Voilà pour le constat. Maintenant, il est question de relance économique. Mais ce serait une grave erreur de revenir au monde tel qu’il était avant la crise sanitaire, et de continuer à faire confiance à un modèle économique qui crée tant d’exclus et des catastrophes climatiques de plus en plus fréquentes. Notre logiciel doit impérativement changer, c’est une question de vie ou de mort. Il est clair comme de l’eau de roche que l’idéologie de la maximisation du profit provoque un maximum de dégâts sociaux et écologiques. Vouloir maximiser les profits dans la santé publique a par exemple contribué à augmenter le coût de la catastrophe sanitaire. Les lits disponibles dans les soins intensifs ayant été réduits dans de nombreux pays par des politiques d’austérité, les Etats ont dû procéder à des mesures de confinement massives pour ne pas engorger les hôpitaux, mettant ainsi au tapis l’économie. L’idéologie de la maximisation des profits entraîne chômage de masse, pauvreté, guerres, famines, destruction de la biodiversité, et j’en passe. Combien de temps faudra-t-il pour admettre que ce modèle, qui ne profite qu’à quelques-uns, n’est pas viable à long terme ?
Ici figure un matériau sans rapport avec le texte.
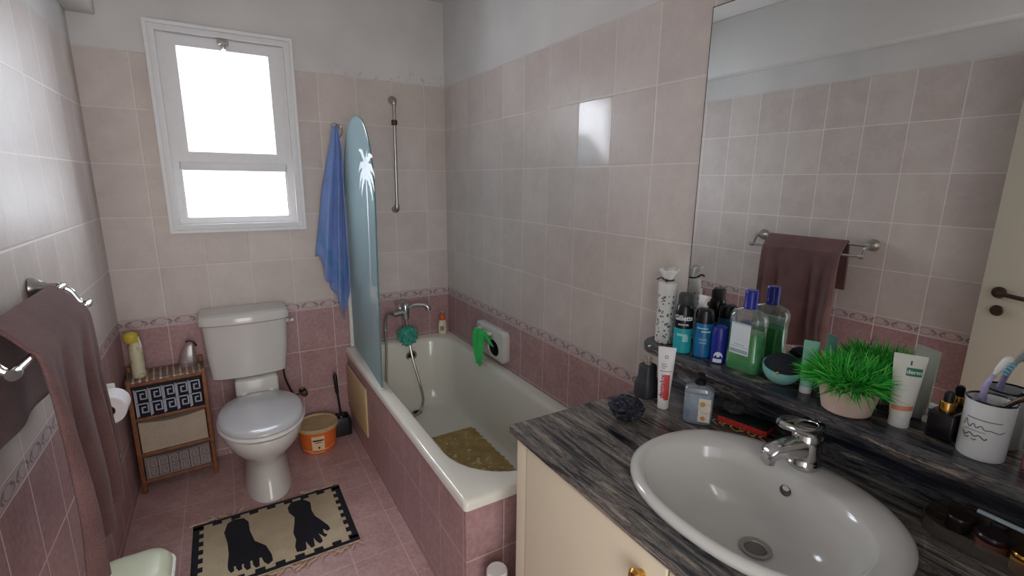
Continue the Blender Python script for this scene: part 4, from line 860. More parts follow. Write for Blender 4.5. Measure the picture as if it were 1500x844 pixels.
M['blk'] = plain('gloss_black', rgb(20, 21, 27), 0.25, var=0.1); M['teal'] = plain('teal_print', rgb(38, 160, 168), 0.3, var=0.06, scale=20); M['navyblue'] = plain('blue_print', rgb(26, 104, 158), 0.3, var=0.18, scale=16); M['deepblue'] = plain('deep_blue', rgb(30, 40, 140), 0.3, var=0.1, scale=16)
M['txt_w'] = plain('white_lettering', rgb(222, 226, 228), 0.4, var=0.01); M['txt_pale'] = plain('pale_lettering', rgb(150, 204, 206), 0.4, var=0.01)
def can(name, lab, cat, x, y, secs, group=None):
    th = thing(name, lab, cat, (x, y, LZ), group); objs = []
    for nm, prof, mat in secs:
        bm = BM(); lathe(bm, [(r, LZ + z) for r, z in prof], (x, y, 0), 32); objs.append(obj(nm, bm, mat, th))
    return th, objs
sg, so_ = can('shaving_foam_can', 'tall black and teal shaving can with large white lettering on the ledge', 'can', 1.645, -1.973,
    [('can_body', [(0.024, 0.0004), (0.0265, 0.003), (0.0265, 0.078)], M['teal']), ('black_sleeve', [(0.0266, 0.0775), (0.0266, 0.125), (0.0235, 0.143), (0.019, 0.15)], M['blk']), ('cap', [(0.0195, 0.149), (0.021, 0.152), (0.0205, 0.176), (0.016, 0.182)], plain('dark_grey_cap', rgb(58, 58, 58), 0.5))])
fa = face_ang((1.645, -1.973))
bm = BM(); put_text(bm, 'Gillette', 0.0215, on_cyl((1.645, -1.973), 0.0267, fa, LZ + 0.11), 0.0006, sx=0.9); put_text(bm, 'SHAVE GEL', 0.0062, on_cyl((1.645, -1.973), 0.0267, fa, LZ + 0.09), 0.0002)
obj('lettering', bm, M['txt_w'], so_[1], smooth=0)
bm = BM(); f_ = on_cyl((1.645, -1.973), 0.0266, fa, LZ); rect_on(bm, f_, -0.017, 0.013, 0.055, 0.062, 8); rect_on(bm, f_, 0.0, 0.016, 0.038, 0.056, 8); obj('print', bm, M['txt_pale'], so_[0], smooth=0)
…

L’urgence, aujourd’hui, c’est la reconstruction sociale. Une reprise économique qui ignorerait les nouvelles priorités mises en lumière par la crise sanitaire serait vouée à l’échec. Une nouvelle pandémie aura tôt fait de creuser encore davantage les failles du modèle actuel, géant aux pieds d’argile désespérément accroché à la maximisation de ses profits. Le bien commun, l’humain, le social et l’écologie doivent se trouver au cœur de la reprise et de la reconstruction de nos sociétés. Si nous ratons ce virage, nous verrons encore souvent de nombreuses personnes faire la queue pour obtenir de l’aide alimentaire à Genève, une des villes les plus riches du monde. Et dans quelques mois, peut-être que ces personnes ne seront pas aussi sages qu’aujourd’hui. Le chômage et la misère finissent toujours par générer violences et troubles sociaux.

Nous avons une occasion unique de nous débarrasser du logiciel ultra-libéral qui détruit le monde à petit feu. Ne passons pas à côté.